Default Gobuntu vs gNewSense

Carsten Agger wrote:
> But still, you may have a point: Gobuntu might be nice to have as a 100%
> free version of *all* Ubuntu releases, not just LTS. And it might be
> nice also because Gobuntu users can more easily use the Ubuntu community
> for technical support, which is more tricky with gNewSense. But I still
> believe the existence of gNewSense and the availability of an "all free"
> vanilla Ubuntu install "squeezes" Gobuntu's use case to make it *almost*
> not necessary.
>
> Collaboration and mutual benefit between Ubuntu and gNewSense is more
> important right now than Gobuntu itself, I think.
>

gNewSense currently has only LTS versions because of lack of manpower. I
think the current community is doing great work to make it as free and
as functional as possible.
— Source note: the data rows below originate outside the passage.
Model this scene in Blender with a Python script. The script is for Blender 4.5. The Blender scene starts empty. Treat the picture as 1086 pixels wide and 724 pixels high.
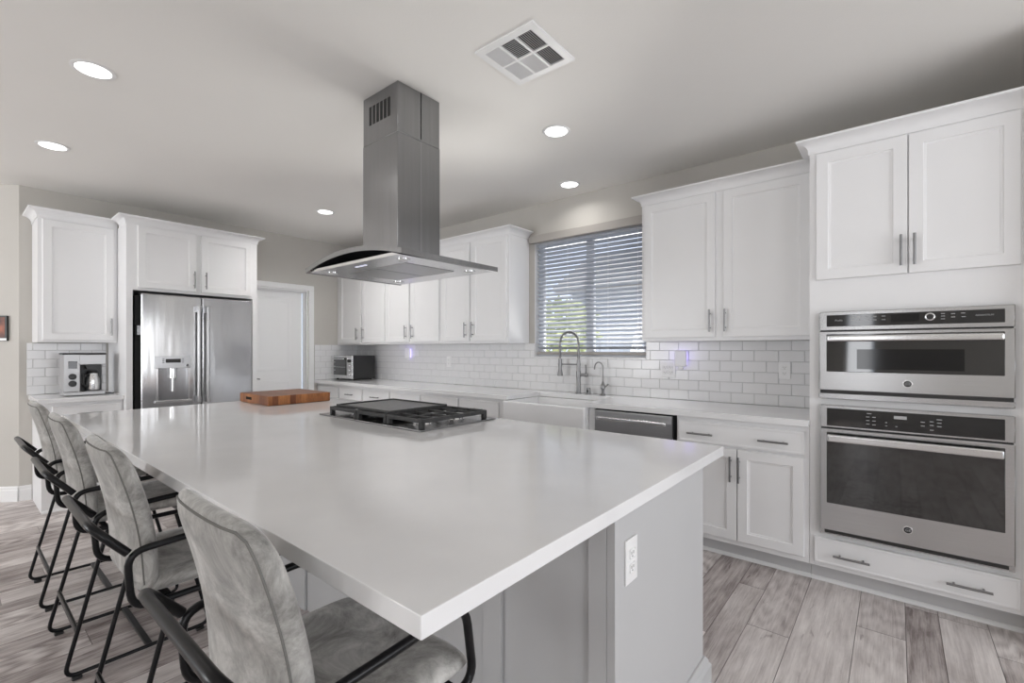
import bpy, bmesh, math, random
from mathutils import Vector, Matrix
random.seed(7)
PI = math.pi
S = bpy.context.scene
COL = S.collection

# ------------------------------------------------------------------ camera
cam_d = bpy.data.cameras.new('camera')
cam = bpy.data.objects.new('camera', cam_d)
COL.objects.link(cam)
cam.location = (0, 0, 1.31)
cam.rotation_euler = (PI / 2, 0, math.atan(407 / 495.0))
cam_d.sensor_width = 36
cam_d.lens = 495.0 / 1086 * 36
cam_d.shift_y = 8.5 / 1086
cam_d.clip_start = 0.02
S.camera = cam

# ------------------------------------------------------------------ world, exposure, large lights
S.view_settings.view_transform = 'Standard'
S.view_settings.look = 'None'
S.view_settings.gamma = 1
S.view_settings.use_curve_mapping = False
S.view_settings.exposure = 0.22
S.cycles.use_denoising = True
S.cycles.max_bounces = 10
S.cycles.diffuse_bounces = 6
S.cycles.caustics_reflective = False
S.cycles.caustics_refractive = False
S.cycles.sample_clamp_indirect = 6

w = bpy.data.worlds.new('World')
S.world = w
w.use_nodes = True
wb = w.node_tree.nodes['Background']
wb.inputs[0].default_value = (0.72, 0.82, 1.0, 1)
wb.inputs[1].default_value = 1.5

def area(name, loc, rot, sx, sy, power, col=(1, 1, 1), spread=PI):
    l = bpy.data.lights.new(name, 'AREA')
    l.shape = 'RECTANGLE'
    l.size, l.size_y, l.energy, l.color = sx, sy, power, col
    l.spread = spread
    o = bpy.data.objects.new(name, l)
    COL.objects.link(o)
    o.location = loc
    o.rotation_euler = rot
    return o

# daylight entering by the windows of the room behind the camera (they fill the openings of wall_back and wall_right;
# lamps tilted up to brighten the ceiling, as ground bounce would)
UP = math.radians(30)
area('daylight', (-6.75, -4.40, 1.45), (PI / 2 + UP, 0, 0), 1.6, 2.1, 12, (1.0, 0.985, 0.96))
area('daylight', (-4.7, -4.40, 1.45), (PI / 2 + UP, 0, 0), 1.8, 2.1, 92, (1.0, 0.985, 0.96))
area('daylight', (-0.5, -4.40, 1.45), (PI / 2 + UP, 0, 0), 0.34, 2.1, 9, (1.0, 0.985, 0.96))  # narrow lamp added to put a vertical highlight on the ovens
area('daylight', (3.40, 1.5, 1.45), (PI / 2 + UP, 0, PI / 2), 2.7, 2.0, 56, (1.0, 0.985, 0.96))
area('daylight', (3.40, -2.6, 1.45), (PI / 2 + UP, 0, PI / 2), 1.8, 2.0, 48, (1.0, 0.985, 0.96))
# unseen lamp added below the sill as yard bounce, lighting the ceiling through slats
area('daylight', (-2.18, 4.75, 0.72), (math.radians(42) - PI, 0, 0), 3.0, 0.7, 270, (1.0, 0.985, 0.95))
sun = bpy.data.lights.new('sun', 'SUN'); sun.energy = 2.6; sun.angle = 0.01; sun.color = (1, 0.96, 0.88)
so_ = bpy.data.objects.new('sun', sun); COL.objects.link(so_); so_.rotation_euler = (math.radians(28), math.radians(8), 0)
CAN_POWER = 1.2

# ------------------------------------------------------------------ materials
def nt(name):
    m = bpy.data.materials.new(name)
    m.use_nodes = True
    n = m.node_tree
    return m, n.nodes, n.links, n.nodes['Principled BSDF']

def simple(name, col, rough=0.5, metal=0.0, emit=None, es=0, coat=0, spec=None, sheen=0):
    m, N, L, b = nt(name)
    b.inputs['Base Color'].default_value = (*col, 1)
    b.inputs['Roughness'].default_value = rough
    b.inputs['Metallic'].default_value = metal
    if emit:
        b.inputs['Emission Color'].default_value = (*emit, 1)
        b.inputs['Emission Strength'].default_value = es
    if coat:
        b.inputs['Coat Weight'].default_value = coat
        b.inputs['Coat Roughness'].default_value = 0.05
    if spec is not None:
        b.inputs['Specular IOR Level'].default_value = spec
    if sheen:
        b.inputs['Sheen Weight'].default_value = sheen
    return m

def noisy(name, c1, c2, scale, rough, metal=0.0, stretch=(1, 1, 1), bump=0.0, detail=4, bscale=None, r2=None, spec=None):
    m, N, L, b = nt(name)
    tc = N.new('ShaderNodeTexCoord')
    mp = N.new('ShaderNodeMapping')
    mp.inputs['Scale'].default_value = stretch
    L.new(tc.outputs['Object'], mp.inputs['Vector'])
    no = N.new('ShaderNodeTexNoise')
    no.inputs['Scale'].default_value = scale
    no.inputs['Detail'].default_value = detail
    L.new(mp.outputs[0], no.inputs['Vector'])
    r = N.new('ShaderNodeValToRGB')
    r.color_ramp.elements[0].position = 0.32
    r.color_ramp.elements[1].position = 0.68
    r.color_ramp.elements[0].color = (*c1, 1)
    r.color_ramp.elements[1].color = (*c2, 1)
    L.new(no.outputs['Fac'], r.inputs[0])
    L.new(r.outputs[0], b.inputs['Base Color'])
    b.inputs['Roughness'].default_value = rough
    b.inputs['Metallic'].default_value = metal
    if spec is not None:
        b.inputs['Specular IOR Level'].default_value = spec
    if bump:
        bu = N.new('ShaderNodeBump')
        bu.inputs['Strength'].default_value = bump
        bu.inputs['Distance'].default_value = 0.01
        n2 = no
        if bscale:
            n2 = N.new('ShaderNodeTexNoise')
            n2.inputs['Scale'].default_value = bscale
            n2.inputs['Detail'].default_value = 3
            L.new(mp.outputs[0], n2.inputs['Vector'])
        L.new(n2.outputs['Fac'], bu.inputs['Height'])
        L.new(bu.outputs[0], b.inputs['Normal'])
    return m

M = {}
M['wall'] = noisy('wall_paint', (0.52, 0.50, 0.466), (0.535, 0.515, 0.48), 3, 0.85, bump=0.04, bscale=160)
M['ceil'] = noisy('ceiling_paint', (0.815, 0.80, 0.77), (0.825, 0.81, 0.78), 2, 0.9, bump=0.06, bscale=120)
M['cab'] = noisy('cabinet_white', (0.80, 0.80, 0.805), (0.815, 0.815, 0.82), 4, 0.38)
M['trim'] = simple('trim_white', (0.80, 0.80, 0.80), 0.4)
M['door'] = simple('door_white', (0.80, 0.80, 0.805), 0.45)
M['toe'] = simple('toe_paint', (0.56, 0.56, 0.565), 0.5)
M['island'] = noisy('island_paint', (0.49, 0.492, 0.497), (0.51, 0.512, 0.517), 2, 0.45)
M['quartz'] = noisy('quartz', (0.765, 0.765, 0.77), (0.80, 0.80, 0.805), 5, 0.09, detail=8)
M['sink'] = simple('fireclay', (0.84, 0.84, 0.845), 0.12, coat=0.5)
M['tile'] = simple('tile_glaze', (0.76, 0.76, 0.765), 0.20)
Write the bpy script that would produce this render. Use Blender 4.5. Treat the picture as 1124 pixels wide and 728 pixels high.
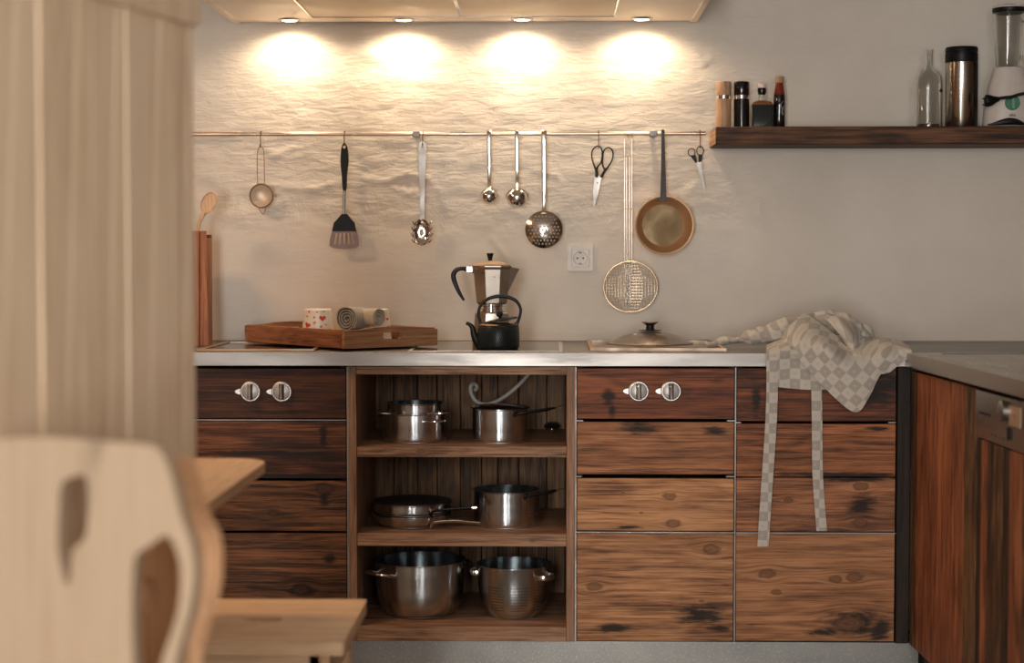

I think it's feasible to follow Ubuntu's
releases in the future, although a few more people would come in handy.
Deriving from every release also means less work per release, I think,
because the diff is smaller.

Anyway, I totally agree that more collaboration is important. That
doesn't need to happen in a big bang way by freeing Launchpad and doing
funky stuff with the repositories. I think it should start by making the
flow between Ubuntu and gNewSense smoother. I believe it is now possible
to hook an external bug tracker on to Launchpad. Most bugs in gNewSense
should be bugs in Ubuntu (or at least in Gobuntu), so having an easy way
to share them without the gNewSense community having to touch LP would
be nice. If anyone knows how to set this up: post your thoughts on the
gNewSense mailing list.

Any other ideas on ways to collaborate?